Falo aqui do lugar de Psicóloga, pesquisadora, brasileira, manésinha da ilha, biomulher, se é que precisamos de um nome. Rotular me incomoda porque falo também do lugar de quem assimila com sentido a exposição de Buttler quando afirma que os gêneros são instituídos numa matriz de poder (compulsoriamente heterossexual, branca e falocêntrica), então ficam excluídos, a rigor, os seres abjetos, “aqueles que não são ainda “sujeitos”, mas que formam o exterior constitutivo do domínio do sujeito” (Butler, 1993:3).
Poder, certamente este foi e é a palavra que martela na minha cabeça todo o tempo. Nos constituímos através do poder, nos relacionamos tendo como pano de fundo o domínio e acordamos, falamos, agimos e tomamos decisões mergulhados em relações de poder. Isso assusta, me interpela e me inquieta todo o tempo. Não raro, indaguei em aula e no cotidiano como seria possível achar uma saída. Como seria possível que um sujeito não se subjetivasse através de relações que preservam quem domina e quem é dominado.

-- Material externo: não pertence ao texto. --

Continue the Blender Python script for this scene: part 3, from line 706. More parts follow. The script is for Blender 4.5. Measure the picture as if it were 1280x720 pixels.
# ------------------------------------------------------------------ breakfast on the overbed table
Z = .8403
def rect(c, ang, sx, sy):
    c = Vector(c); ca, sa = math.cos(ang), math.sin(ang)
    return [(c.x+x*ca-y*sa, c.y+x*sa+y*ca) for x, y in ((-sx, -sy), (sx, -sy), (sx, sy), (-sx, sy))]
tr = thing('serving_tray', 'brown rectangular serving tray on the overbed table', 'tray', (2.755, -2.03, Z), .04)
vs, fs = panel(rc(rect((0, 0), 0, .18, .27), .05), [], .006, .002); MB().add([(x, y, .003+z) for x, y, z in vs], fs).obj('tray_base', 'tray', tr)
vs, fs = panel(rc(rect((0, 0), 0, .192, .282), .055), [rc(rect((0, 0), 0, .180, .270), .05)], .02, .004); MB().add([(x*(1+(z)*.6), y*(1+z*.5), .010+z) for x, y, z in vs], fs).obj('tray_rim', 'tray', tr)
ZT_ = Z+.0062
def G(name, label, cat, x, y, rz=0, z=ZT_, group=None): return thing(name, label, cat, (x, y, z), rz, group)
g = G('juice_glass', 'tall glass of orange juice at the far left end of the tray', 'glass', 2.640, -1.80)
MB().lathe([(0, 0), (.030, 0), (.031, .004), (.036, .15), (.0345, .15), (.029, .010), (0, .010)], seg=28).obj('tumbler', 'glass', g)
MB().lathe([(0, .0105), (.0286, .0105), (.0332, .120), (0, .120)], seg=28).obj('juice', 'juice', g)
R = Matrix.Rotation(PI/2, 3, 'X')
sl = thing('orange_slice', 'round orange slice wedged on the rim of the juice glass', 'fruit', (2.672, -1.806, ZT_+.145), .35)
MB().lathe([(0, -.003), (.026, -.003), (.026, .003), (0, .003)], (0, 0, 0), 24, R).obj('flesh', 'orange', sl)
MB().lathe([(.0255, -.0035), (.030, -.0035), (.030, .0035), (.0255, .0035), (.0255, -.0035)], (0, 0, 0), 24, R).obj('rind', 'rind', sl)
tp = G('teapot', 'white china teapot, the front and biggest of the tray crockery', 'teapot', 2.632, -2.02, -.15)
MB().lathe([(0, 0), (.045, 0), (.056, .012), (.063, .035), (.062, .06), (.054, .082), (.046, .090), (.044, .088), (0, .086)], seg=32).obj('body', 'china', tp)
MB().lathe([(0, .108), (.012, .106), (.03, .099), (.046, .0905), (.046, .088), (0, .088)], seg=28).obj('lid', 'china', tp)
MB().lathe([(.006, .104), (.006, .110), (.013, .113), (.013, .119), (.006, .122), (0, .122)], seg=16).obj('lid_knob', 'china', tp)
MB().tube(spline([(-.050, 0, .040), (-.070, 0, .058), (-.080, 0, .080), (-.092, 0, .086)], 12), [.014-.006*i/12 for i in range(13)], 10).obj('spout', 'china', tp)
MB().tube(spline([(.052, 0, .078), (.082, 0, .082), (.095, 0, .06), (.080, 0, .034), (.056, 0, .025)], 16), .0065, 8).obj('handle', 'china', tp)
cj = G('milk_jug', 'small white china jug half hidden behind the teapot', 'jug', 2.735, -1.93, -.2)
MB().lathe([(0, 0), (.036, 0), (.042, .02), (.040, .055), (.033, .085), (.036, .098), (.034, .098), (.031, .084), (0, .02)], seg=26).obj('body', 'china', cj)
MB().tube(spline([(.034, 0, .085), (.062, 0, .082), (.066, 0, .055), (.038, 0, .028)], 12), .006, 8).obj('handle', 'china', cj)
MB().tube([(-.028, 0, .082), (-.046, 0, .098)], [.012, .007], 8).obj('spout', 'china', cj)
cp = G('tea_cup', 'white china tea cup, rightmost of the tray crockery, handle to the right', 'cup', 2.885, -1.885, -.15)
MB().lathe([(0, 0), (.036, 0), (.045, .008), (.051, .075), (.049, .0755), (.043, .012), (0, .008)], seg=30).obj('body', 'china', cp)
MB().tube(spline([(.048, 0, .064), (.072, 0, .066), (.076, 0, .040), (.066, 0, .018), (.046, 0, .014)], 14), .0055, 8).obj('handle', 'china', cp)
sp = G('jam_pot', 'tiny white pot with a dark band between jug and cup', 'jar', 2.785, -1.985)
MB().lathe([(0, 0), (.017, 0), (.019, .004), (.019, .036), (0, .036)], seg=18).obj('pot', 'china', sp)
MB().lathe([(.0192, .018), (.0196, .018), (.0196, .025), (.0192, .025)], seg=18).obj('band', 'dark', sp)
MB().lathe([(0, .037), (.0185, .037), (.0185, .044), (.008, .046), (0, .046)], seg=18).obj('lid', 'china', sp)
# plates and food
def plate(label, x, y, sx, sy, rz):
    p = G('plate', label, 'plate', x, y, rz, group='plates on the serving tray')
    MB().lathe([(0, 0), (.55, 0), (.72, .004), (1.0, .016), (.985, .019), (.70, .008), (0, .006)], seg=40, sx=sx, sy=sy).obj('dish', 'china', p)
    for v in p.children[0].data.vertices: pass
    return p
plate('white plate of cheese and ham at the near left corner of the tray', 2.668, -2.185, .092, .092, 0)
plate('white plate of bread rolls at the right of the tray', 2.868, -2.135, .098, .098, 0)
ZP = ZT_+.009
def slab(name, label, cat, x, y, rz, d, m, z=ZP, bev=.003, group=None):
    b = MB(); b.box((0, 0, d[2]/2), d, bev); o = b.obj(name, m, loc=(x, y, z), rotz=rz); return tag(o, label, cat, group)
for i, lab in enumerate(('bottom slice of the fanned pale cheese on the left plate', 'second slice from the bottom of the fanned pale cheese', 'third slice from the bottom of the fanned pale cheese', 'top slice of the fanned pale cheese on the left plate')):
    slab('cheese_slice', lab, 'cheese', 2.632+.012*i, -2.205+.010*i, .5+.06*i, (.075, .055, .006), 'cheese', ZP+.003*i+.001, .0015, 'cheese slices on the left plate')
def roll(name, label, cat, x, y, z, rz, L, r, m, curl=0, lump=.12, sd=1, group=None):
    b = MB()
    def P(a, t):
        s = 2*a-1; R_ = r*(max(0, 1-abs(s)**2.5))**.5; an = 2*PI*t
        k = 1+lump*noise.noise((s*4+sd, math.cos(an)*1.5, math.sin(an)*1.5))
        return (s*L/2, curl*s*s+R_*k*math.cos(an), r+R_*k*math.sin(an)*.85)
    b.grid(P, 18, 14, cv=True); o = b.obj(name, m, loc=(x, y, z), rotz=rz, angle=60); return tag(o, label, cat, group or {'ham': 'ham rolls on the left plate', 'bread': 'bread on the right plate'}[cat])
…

Como seria possível olhar para a categoria gênero fora desse lugar? Como seria possível parar de pensar que gênero não carrega o peso dos papéis dados ao sujeito que tem falo e ao sujeito que não tem. As qualidades concretas e que foram naturalizadas como inerentes a quem tem pênis e a quem tem vagina são ninhos das qualidades abstratas dos gêneros: “homens são dinâmicos, corajosos, práticos”, “mulheres são sensíveis, compenetradas, cuidadoras”. De que forma sair da logica heterocêntrica (Butler) que estabelece quem é sujeito e quem não é. Que exige que para que se seja respeitado e para que haja dignidade é preciso definir, marcar, rotular, carimbar e explicar de que forma alguém lida com seu corpo e porque deseja o que deseja?

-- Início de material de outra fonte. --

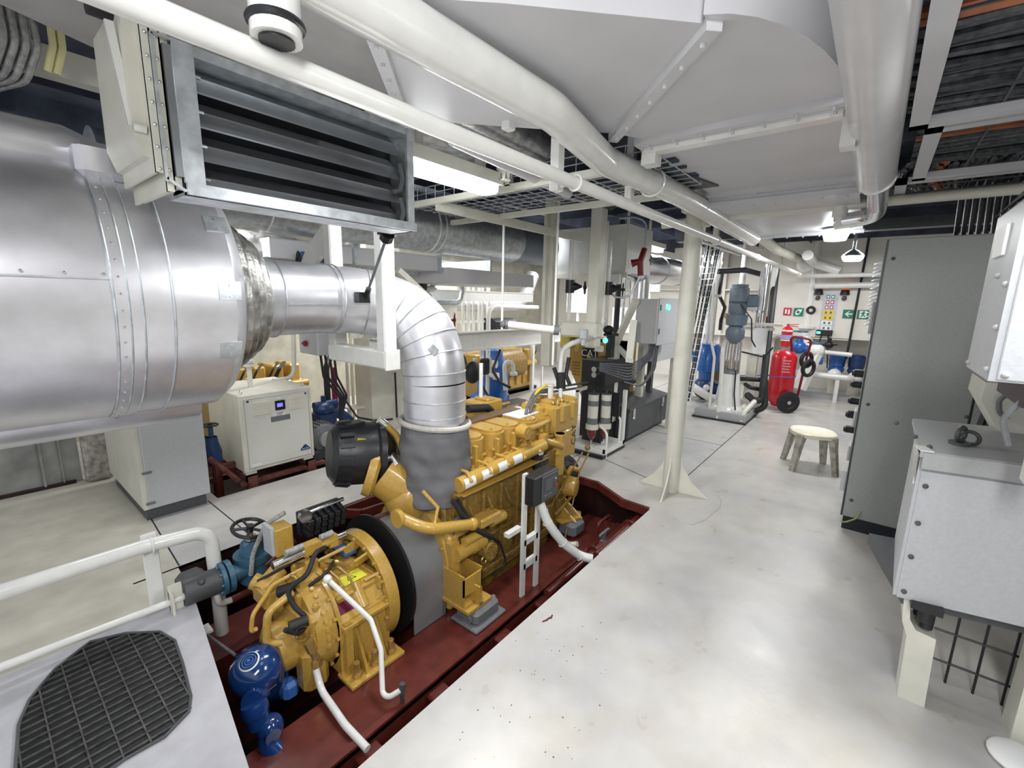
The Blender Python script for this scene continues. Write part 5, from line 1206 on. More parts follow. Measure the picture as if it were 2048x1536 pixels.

Sob outra ótica, me pergunto se não tenho sido hipócrita e arrogante tentando achar uma saída. Será que a saída é achar uma solução? Será que já não crio aqui uma nova norma? O que de fato me incomoda? O meu lugar de negra e mulher que historicamente se sujeita, já que se sujeitar neste caso pareceu a única forma de existir? Ou falo da experiência da coordenadora de projetos, classe média, educada em colégio particular e com muito mais do que todas as necessidades básicas atendidas. Alguém que, sem dúvida, já oprimiu de alguma forma e já categorizou, definiu e julgou atitudes, modos de vida e desejos. Quem sabe minha grande questão aqui seja a citada por Peixoto (2004): A questão que então se coloca é a de saber o que exatamente se deseja com a submissão.
“Seria preciso delimitar melhor como uma sobrevivência insubmissa seria possível e se os termos pelos quais ela obtém sua garantia são precisamente os que demandam e instituem a submissão. Nessas condições, a sujeição seria o efeito paradoxal de um regime de poder no qual as próprias condições de existência, a possibilidade mesma de continuar a ser socialmente reconhecido, requerem a formação e a manutenção da subjetividade sob a condição de subordinação”(Peixoto)

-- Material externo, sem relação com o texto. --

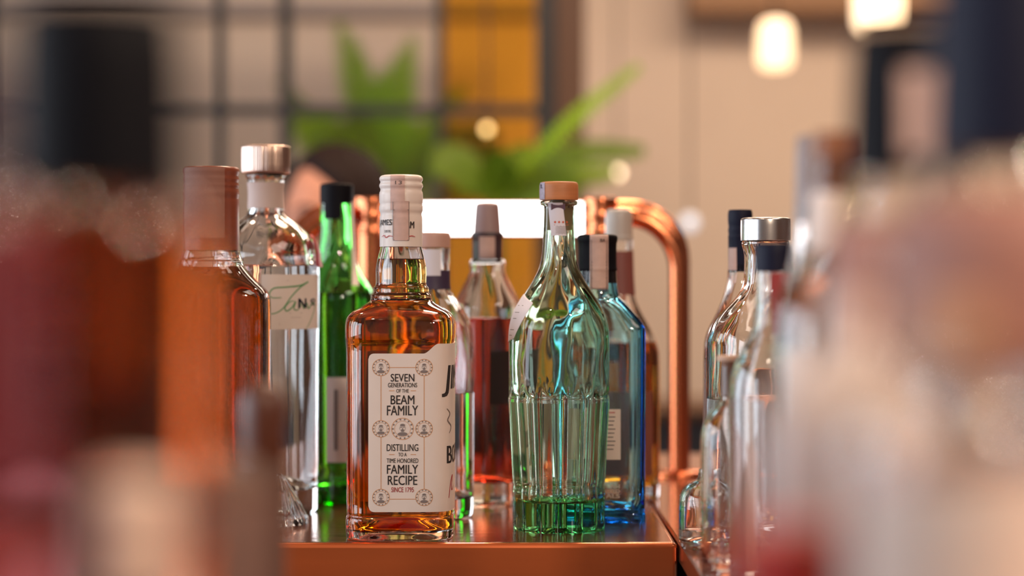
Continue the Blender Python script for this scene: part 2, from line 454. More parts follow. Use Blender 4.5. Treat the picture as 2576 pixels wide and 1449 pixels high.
# --- bourbon bottle, square, white screw cap
SQ = 5.0
b = Bottle('bourbon_bottle', 1009, 1.542, [
    (None, 124, SQ, 1), (1352, 131, SQ, 1), (1335, 134, SQ, 1), (1292, 134, SQ, 1), (1288, 131, SQ, 1), (1282, 131, SQ, 1), (1278, 133, SQ, 1),
    (858, 133, SQ, 1), (850, 136, SQ, 1), (815, 136, SQ, 1), (798, 133, 4.5, 1), (784, 122, 4, 1), (774, 106, 3.2, 1), (764, 88, 2.4, 1),
    (757, 78, 2, 1), (750, 76, 2, 1), (742, 76, 2, 1), (737, 70, 2, 1), (731, 70, 2, 1), (724, 70, 2, 1), (718, 64, 2, 1), (708, 63, 2, 1), (690, 64, 2, 1), (668, 63, 2, 1), (645, 58, 2, 1), (622, 52, 2, 1),
    (600, 49, 2, 1), (470, 47, 2, 1), (452, 47, 2, 1)], G_clear,
    'square bourbon bottle of amber spirit with white screw cap and wide cream label', L_bourbon, 652, t=.0028, tb=.006, punt=.012, seg=96, wob=.0005)
cap_o, cpr = b.cap('screw_cap', [(621, 54), (621, 54), (548, 54), (542, 52), (536, 52), (530, 55), (520, 55), (514, 53), (508, 55), (486, 55), (480, 52), (475, 52), (470, 55), (465, 55), (460, 52), (457, 52), (452, 55), (446, 54), (441, 48), (440, 30)], white_cap)
b.label('tax_seal', stamp, -24, 12, 443, 530, cpr, cap_o, nu=10, nv=40)
b.label('tax_seal', stamp, -17, 23, 508, 606, cpr, cap_o, off=.0006, nu=10, nv=30)
pp = Print(cpr, .0007); S = b.s
pp.put(textw('JAMES', 36*S*1.3, 19*S, .03), -43*S, b.z(563)).put(textw('DISTIL', 20*S, 6*S, .03), -32*S, b.z(583))
pp.put(textw('BEAM', 40*S, 17*S, .03), 17*S, b.z(567)); pp.build('lettering', ink, cap_o)
pp = Print(cpr, .0012); 
for u in (-16, 22): pp.put(rect2d(1.2*S, 94*S), u*S, b.z(557))
for y in (605, 530): pp.put(rect2d(38*S, 1.2*S), 3*S, b.z(y))
pp.put(textw('13', 16*S, 9*S, .0), -3*S, b.z(462)); pp.build('seal_print', grey_ink, cap_o)
pp = Print(cpr, .0007); pp.put(stroke2d([(-.006, 0), (-.003, .0012), (-.001, -.0006), (.002, .0008), (.006, 0)], .0006), -34*S, b.z(597)).put(stroke2d([(-.003, 0), (0, .0008), (.003, 0)], .0006), 30*S, b.z(597)); pp.build('red_lettering', red_ink, cap_o)
def ltop(u):
    if u < -58: return 885+14*(1-math.sqrt(max(0, 1-((-58-u)/14)**2)))
    if u < 62: return 885
    if u < 100: t = (u-62)/38; return 885-24*(3*t*t-2*t**3)
    return 861
def lbot(u):
    if u < -58: return 1273-14*(1-math.sqrt(max(0, 1-((-58-u)/14)**2)))
    return 1273
lab = b.label('label', paper, -72, 330, ltop, lbot, nu=150, nv=24)
pk = b.print(); pg = b.print(off=.0007); prd = b.print(); pgr = b.print()
u0 = 11*S
for txt, w, h, y, bo in (('SEVEN', 57, 19, 944, .012), ('GENERATIONS', 70, 11, 962, .012), ('OF THE', 30, 9, 976, .012), ('BEAM', 57, 22, 998, .012), ('FAMILY', 75, 24, 1024, .012),
                     ('DISTILLING', 76, 17, 1115, .012), ('TO A', 20, 9, 1132, .02), ('TIME HONORED', 76, 11, 1147, .012), ('FAMILY', 75, 22, 1168, .012), ('RECIPE', 71, 23, 1195, .012)):
    pk.put(textw(txt, w*S, h*S, bo), u0, b.z(y))
prd.put(textw('SINCE 1795', 54*S, 12*S, .012), u0, b.z(1218))
for y in (976, 1132):
    for sx in (-1, 1): pg.put(rect2d(13*S, 1.4*S), u0+sx*26*S, b.z(y))
ys = (919, 1069, 1237)
for sx in (-1, 1):
    for ya, yb in ((940, 1048), (1090, 1216)): pg.put(rect2d(1.4*S, (yb-ya)*S), u0+sx*52*S, b.z((ya+yb)/2))
for y in (919, 1241): pg.put(rect2d(62*S, 1.4*S), u0, b.z(y))
def bust(u, y, r):
    z = b.z(y)
    pg.put(ring2d(r, 1.3*S), u, z); pg.put(ring2d(r*.72, .7*S), u, z)
    pgr.put(disc2d(r*.44, 14, r*.17), u, z-r*.47); pgr.put(disc2d(r*.22, 12, r*.12), u, z+r*.34); pgr.put(disc2d(r*.15, 12, r*.10), u, z-r*.17)
    pgr.put(ring2d(r*.27, .7*S, 16), u, z+r*.06); pgr.put(rect2d(r*.05, r*.13), u, z+r*.06); pgr.put(rect2d(r*.2, r*.05), u, z-r*.04)
    for k in range(14):
        a = 2*PI*k/14; pgr.put(rect2d(r*.13, r*.13), u+math.cos(a)*r*.86, z+math.sin(a)*r*.86)
    for sx in (-1, 1): pgr.put(rect2d(r*.12, r*.06), u+sx*r*.12, z+r*.14)
for sx in (-1, 1):
    for y in (919, 1069, 1237): bust(u0+sx*52*S, y, 21*S)
bust(u0, 1069, 27*S)
pk.put(textw('JIM BEAM', 330*S, 78*S, .03, 'LEFT', .15), 107*S, b.z(953)).put(textw('BOURBON', 230*S, 44*S, .03, 'LEFT'), 122*S, b.z(1134))
pgr.put(stroke2d([(0, .006), (.004, .002), (.001, -.003), (.006, -.008), (.003, -.013)], .0012), 122*S, b.z(1040))
prd.put(stroke2d([(0, -.008), (.003, .004), (.007, .009), (.005, -.002), (.012, .001)], .0012), 130*S, b.z(1215))
pk.build('lettering', ink, lab); pg.build('line_art', gold_ink, lab); prd.build('red_lettering', red_ink, lab); pgr.build('portrait_print', grey_ink, lab)

# --- pale green fluted bottle
def flute(d, y_top, n, amp):
    zt_ = zloc(y_top, d)
    def mod(r, t, z):
        zz = zt_+.0028*(abs(math.cos(n*t/2))-.5)*2
        k = max(0, min(1, (zz-z)/.003))
        return r-amp*k*(1-abs(math.cos(n*t/2)))**1.0*1.0
    return mod
b = Bottle('green_glass_bottle', 1406, 1.577, [
    (None, 111, 3, .9), (1354, 114, 3, .9), (1345, 116, 3, .9), (1232, 116, 3, .9), (1222, 114, 3, .9), (1216, 114, 3, .9), (1210, 117, 3, .9), (1100, 122, 3, .9), (1004, 128, 3, .9), (1000, 128, 3, .9), (996, 125, 3, .9), (985, 126, 3, .9), (870, 127, 2.8, .9), (835, 126, 2.6, .92), (805, 121, 2.4, .95), (780, 112, 2.2, 1), (757, 99, 2, 1), (735, 84, 2, 1), (712, 69, 2, 1),
    (690, 57, 2, 1), (668, 48, 2, 1), (640, 43, 2, 1), (600, 40, 2, 1), (545, 38, 2, 1), (520, 38, 2, 1), (518, 39, 2, 1), (517, 45, 2, 1), (512, 48, 2, 1), (507, 46, 2, 1), (505, 40, 2, 1)], G_green,
    'empty pale green fluted glass bottle with wooden cap beside bourbon', t=.0062, tb=.023, punt=.006, seg=192, mod=flute(1.577, 978, 16, .0046), wob=.0012, it=2)
cap_o, cpr = b.cap('wooden_cap', [(504, 47), (504, 48), (500, 49), (470, 49), (463, 48), (459, 45), (458, 40)], wood)
b.cap('stopper', [(580, 19), (580, 22), (506, 26)], mat('cork_stopper', (.45, .28, .18), .7))
S = b.s
b.label('tax_seal', mat('blue_seal_paper', (.40, .36, .46), .5, vary=.4, scale=400), -64, -40, 460, 503, cpr, cap_o, nu=8, nv=8)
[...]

Certamente as aulas foram um desafio, sem dúvida me colocaram a prova. Sei que estou menos tolerante com formas de discriminação e preconceito, sei que me calo um pouco menos diante das misérias humanas cotidianas.
Estou em campo de pesquisa. Estamos pesquisando a relação das famílias brasileiras com seus animais. Fazem dois dias entrevistei um senhor que não sai da minha cabeça. Penso nele ao acordar e dormir e me invade certa tristeza. Ele e sua cachorra. Apenas ele e ela. Ele sozinho, abandonando-se dentro de casa, esperando que aquele bichinho dê a ele todo afeto que ele necessita, sem devir, capturado pela impropriedade do mundo, completamente decaído e sem projeto de ser. O problema não é fazer do cão seu eterno companheiro, para mim a questão é que algo muito importante alí se perdeu, é um desabrigado na propria casa. A vida, as relações de poder, as injustiças, o capitalismo louco, a violência, a desigualdade social localizam esse homem em um lugar distante do que pode ser considerado dignidade e nesse momento eu me sinto menor e não paro agora de me questionar qual é o meu lugar?